Self-Esteem: Too Much of a Good Thing?

By Peggy Patten, Parent News Offline, Spring 2000,

National Parent Information Network

Articles about self-esteem regularly appear in newspapers, popular magazines, and education and psychology journals. Parents have been caught up in this preoccupation with their child’s self-esteem and often ask, “How is my child feeling about himself/herself?” (Woods, 1999). In an article entitled “Self-Esteem: Balance between Individual and Community,” Carol Woods suggests that in our concern for children’s self-esteem over all else, we are creating a nation of self-absorbed individuals who are incapable of assuming necessary levels of responsibility and contributing to the overall well-being of society.
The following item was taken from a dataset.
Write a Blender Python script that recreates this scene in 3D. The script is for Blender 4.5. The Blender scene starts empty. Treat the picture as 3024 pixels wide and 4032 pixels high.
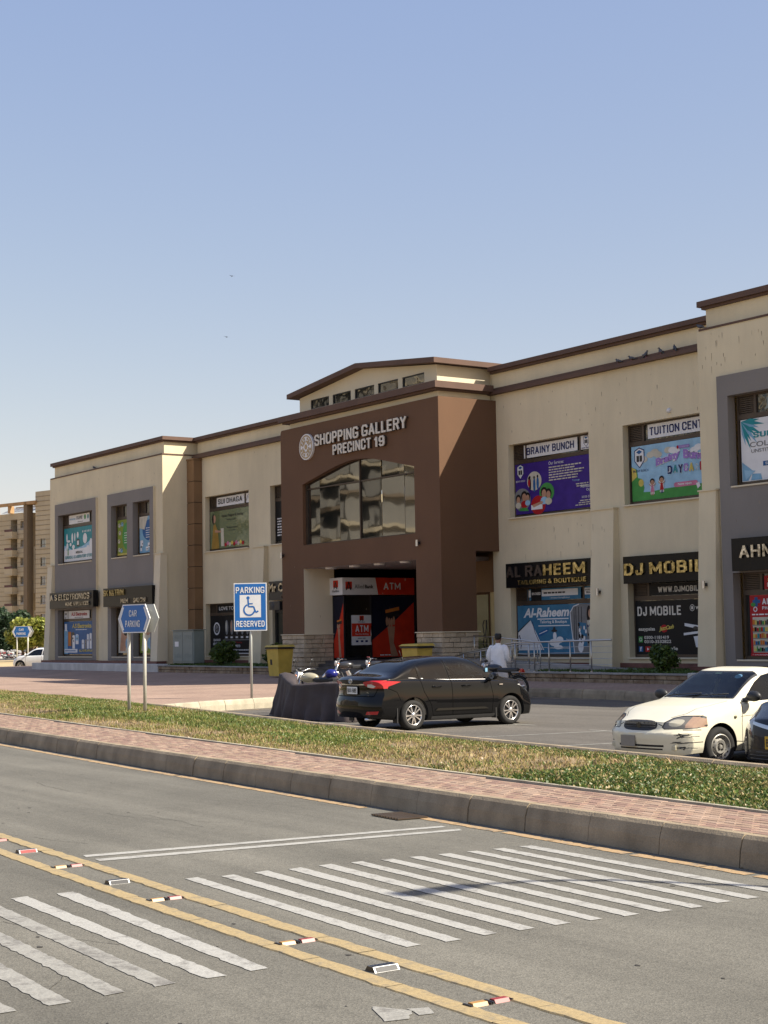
import bpy, bmesh, math, random
import numpy as np
from mathutils import Vector, Matrix, noise
random.seed(7); np.random.seed(7)
S = bpy.context.scene
COL = S.collection
PI = math.pi

# ------------------------------------------------------------------ camera
cam = bpy.data.objects.new('camera', bpy.data.cameras.new('camera'))
COL.objects.link(cam)
cr, cu, cf = Vector((0.56647399, 0.8238924, -0.01756517)), Vector((0.07326024, -0.0291173, 0.99688772)), Vector((-0.82081676, 0.56599779, 0.07685275))
m = Matrix((cr, cu, -cf)).transposed().to_4x4()
m.translation = Vector((0, 0, 1.83))
cam.matrix_world = m
cam.data.sensor_fit = 'VERTICAL'
cam.data.sensor_height = 36.0
cam.data.sensor_width = 27.0
cam.data.lens = 36.0 * 6218.27 / 4032.0
cam.data.clip_start = 0.1
cam.data.clip_end = 6000
S.camera = cam

# ------------------------------------------------------------------ sun, sky, exposure
EL, AZ = math.radians(43), math.radians(55.6)          # azimuth measured from +Y towards +X
sund = Vector((math.sin(AZ) * math.cos(EL), math.cos(AZ) * math.cos(EL), math.sin(EL)))
sun = bpy.data.objects.new('sun', bpy.data.lights.new('sun', 'SUN'))
COL.objects.link(sun)
sun.data.energy = 5.0
sun.data.angle = math.radians(0.5)
sun.data.color = (1.0, 0.93, 0.80)
sun.rotation_euler = sund.to_track_quat('Z', 'Y').to_euler()
W = bpy.data.worlds.new('World')
S.world = W
W.use_nodes = True
wn = W.node_tree.nodes
bg = wn['Background']
sky = wn.new('ShaderNodeTexSky')
sky.sky_type = 'NISHITA'
sky.sun_disc = False
sky.sun_elevation = EL
sky.sun_rotation = AZ
sky.altitude = 0
sky.air_density = 1.0
sky.dust_density = 1.0
sky.ozone_density = 1.0
hm = wn.new('ShaderNodeVectorMath'); hm.operation = 'MULTIPLY_ADD'      # dusty air: less contrast and less blue than the clean-air model
hm.inputs[1].default_value = (.87, .60, .20); hm.inputs[2].default_value = (.62, 1.12, 3.08)
W.node_tree.links.new(sky.outputs[0], hm.inputs[0])
W.node_tree.links.new(hm.outputs[0], bg.inputs[0])
bg.inputs[1].default_value = 0.10
S.view_settings.view_transform = 'Standard'
S.view_settings.look = 'None'
S.view_settings.gamma = 1
S.view_settings.exposure = 0.85
S.view_settings.use_curve_mapping = False
S.render.engine = 'CYCLES'

# ------------------------------------------------------------------ materials
def newmat(name):
    mt = bpy.data.materials.new(name)
    mt.use_nodes = True
    nt = mt.node_tree
    return mt, nt, nt.nodes, nt.links, nt.nodes['Principled BSDF']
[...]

In her writings about self-esteem, Professor Lillian Katz (1993) also asks whether we are developing our children’s self-esteem or narcissism, which she defined as an “excessive preoccupation with oneself”.

So, is helping children feel good about themselves a bad thing to do?

Of course not, but constant messages to children about how wonderful they are may raise doubts about the credibility of the message and the messenger. As psychologist Martin Seligman (1998) notes, parents would do their children greater service by helping them develop the abilities that warrant self-esteem - doing well in the world, taking personal responsibility, and getting along well with others.

One of parents’ greatest balancing acts (and there are many) is to find the right tension between letting your child feel unconditional love as the center of the universe while gradually broadening the focus of his or her worldview to include the needs of a wider community with a concern for the common good. Self-esteem is important, Carol Woods reminds us, but it is one of many vital elements in human development. It depends not only on self-respect, but also on mutual respect.